- [Supplied material]:
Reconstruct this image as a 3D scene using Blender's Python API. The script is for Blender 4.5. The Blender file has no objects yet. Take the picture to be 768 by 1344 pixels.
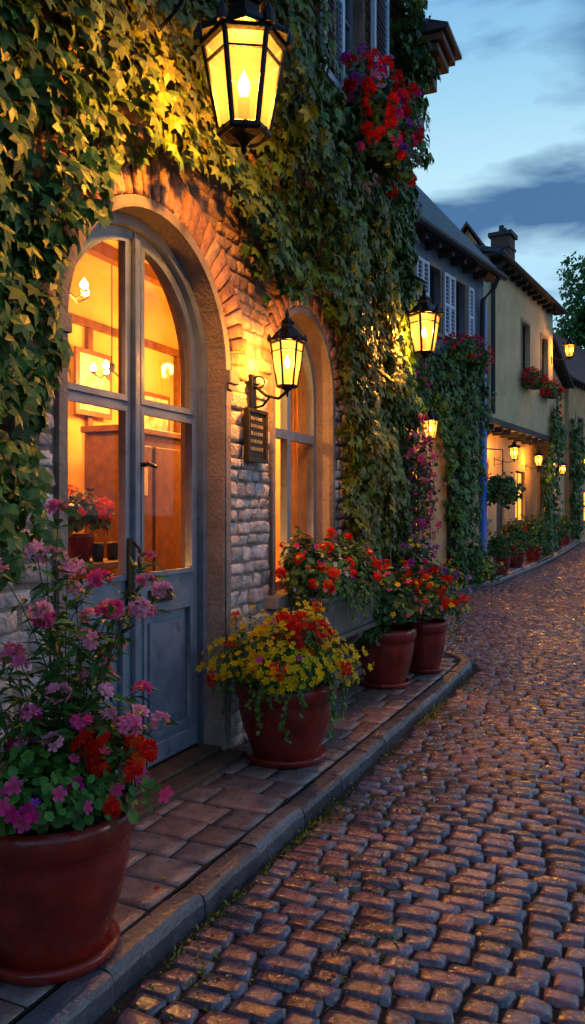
import bpy, math, random
import numpy as np
from mathutils import Vector, Matrix
rng=np.random.default_rng(7); random.seed(7)
S=bpy.context.scene
COL=S.collection
# ------------------------------------------------------------------ helpers
def link(o,parent=None):
    COL.objects.link(o)
    if parent is not None: o.parent=parent
    return o
def empty(name,loc=(0,0,0),rz=0):
    e=bpy.data.objects.new(name,None); e.location=loc; e.rotation_euler=(0,0,rz); e.empty_display_size=.2
    return link(e)
class Acc:
    def __init__(s): s.V=[];s.L=[];s.S=[];s.M=[];s.C=[];s.n=0
    def add(s,V,F,mi=0,col=(1,1,1)):
        V=np.asarray(V,float).reshape(-1,3); n=len(V)
        col=np.asarray(col,float)
        if col.ndim==1: col=np.tile(col,(n,1))
        if isinstance(F,np.ndarray):
            s.L.append(F.ravel()+s.n); s.S.append(np.full(len(F),F.shape[1])); s.M.append(np.full(len(F),mi))
        else:
            s.L.append(np.array([i for f in F for i in f])+s.n); s.S.append(np.array([len(f) for f in F])); s.M.append(np.full(len(F),mi))
        s.V.append(V); s.C.append(col); s.n+=n
    def build(s,name,mats,parent=None,smooth=False,bevel=0,loc=None):
        V=np.concatenate(s.V);L=np.concatenate(s.L).astype(np.int32);Z=np.concatenate(s.S).astype(np.int32)
        M=np.concatenate(s.M).astype(np.int32);C=np.concatenate(s.C)
        me=bpy.data.meshes.new(name)
        me.vertices.add(len(V)); me.vertices.foreach_set('co',V.astype(np.float32).ravel())
        me.loops.add(len(L)); me.loops.foreach_set('vertex_index',L)
        me.polygons.add(len(Z)); st=np.concatenate([[0],np.cumsum(Z)[:-1]]).astype(np.int32)
        me.polygons.foreach_set('loop_start',st); me.polygons.foreach_set('loop_total',Z)
        me.polygons.foreach_set('material_index',M)
        me.polygons.foreach_set('use_smooth',np.full(len(Z),bool(smooth)))
        for m in (mats if isinstance(mats,(list,tuple)) else [mats]): me.materials.append(m)
        ca=me.color_attributes.new('Col','FLOAT_COLOR','POINT')
        ca.data.foreach_set('color',np.concatenate([C,np.ones((len(C),1))],1).astype(np.float32).ravel())
        me.update(calc_edges=True); me.validate()
        o=bpy.data.objects.new(name,me); link(o,parent)
        if loc is not None: o.location=loc
        if bevel:
            b=o.modifiers.new('bevel','BEVEL'); b.width=bevel; b.segments=2; b.limit_method='ANGLE'
        return o
BOXF=[(0,3,2,1),(4,5,6,7),(0,1,5,4),(1,2,6,5),(2,3,7,6),(3,0,4,7)]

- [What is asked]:
Return each line from the material above exactly, but not the pictures.

- [Complete answer]:
Reconstruct this image as a 3D scene using Blender's Python API. The script is for Blender 4.5. The Blender file has no objects yet. Take the picture to be 768 by 1344 pixels.
import bpy, math, random
import numpy as np
from mathutils import Vector, Matrix
rng=np.random.default_rng(7); random.seed(7)
S=bpy.context.scene
COL=S.collection
# ------------------------------------------------------------------ helpers
def link(o,parent=None):
    COL.objects.link(o)
    if parent is not None: o.parent=parent
    return o
def empty(name,loc=(0,0,0),rz=0):
    e=bpy.data.objects.new(name,None); e.location=loc; e.rotation_euler=(0,0,rz); e.empty_display_size=.2
    return link(e)
class Acc:
    def __init__(s): s.V=[];s.L=[];s.S=[];s.M=[];s.C=[];s.n=0
    def add(s,V,F,mi=0,col=(1,1,1)):
        V=np.asarray(V,float).reshape(-1,3); n=len(V)
        col=np.asarray(col,float)
        if col.ndim==1: col=np.tile(col,(n,1))
        if isinstance(F,np.ndarray):
            s.L.append(F.ravel()+s.n); s.S.append(np.full(len(F),F.shape[1])); s.M.append(np.full(len(F),mi))
        else:
            s.L.append(np.array([i for f in F for i in f])+s.n); s.S.append(np.array([len(f) for f in F])); s.M.append(np.full(len(F),mi))
        s.V.append(V); s.C.append(col); s.n+=n
    def build(s,name,mats,parent=None,smooth=False,bevel=0,loc=None):
        V=np.concatenate(s.V);L=np.concatenate(s.L).astype(np.int32);Z=np.concatenate(s.S).astype(np.int32)
        M=np.concatenate(s.M).astype(np.int32);C=np.concatenate(s.C)
        me=bpy.data.meshes.new(name)
        me.vertices.add(len(V)); me.vertices.foreach_set('co',V.astype(np.float32).ravel())
        me.loops.add(len(L)); me.loops.foreach_set('vertex_index',L)
        me.polygons.add(len(Z)); st=np.concatenate([[0],np.cumsum(Z)[:-1]]).astype(np.int32)
        me.polygons.foreach_set('loop_start',st); me.polygons.foreach_set('loop_total',Z)
        me.polygons.foreach_set('material_index',M)
        me.polygons.foreach_set('use_smooth',np.full(len(Z),bool(smooth)))
        for m in (mats if isinstance(mats,(list,tuple)) else [mats]): me.materials.append(m)
        ca=me.color_attributes.new('Col','FLOAT_COLOR','POINT')
        ca.data.foreach_set('color',np.concatenate([C,np.ones((len(C),1))],1).astype(np.float32).ravel())
        me.update(calc_edges=True); me.validate()
        o=bpy.data.objects.new(name,me); link(o,parent)
        if loc is not None: o.location=loc
        if bevel:
            b=o.modifiers.new('bevel','BEVEL'); b.width=bevel; b.segments=2; b.limit_method='ANGLE'
        return o
BOXF=[(0,3,2,1),(4,5,6,7),(0,1,5,4),(1,2,6,5),(2,3,7,6),(3,0,4,7)]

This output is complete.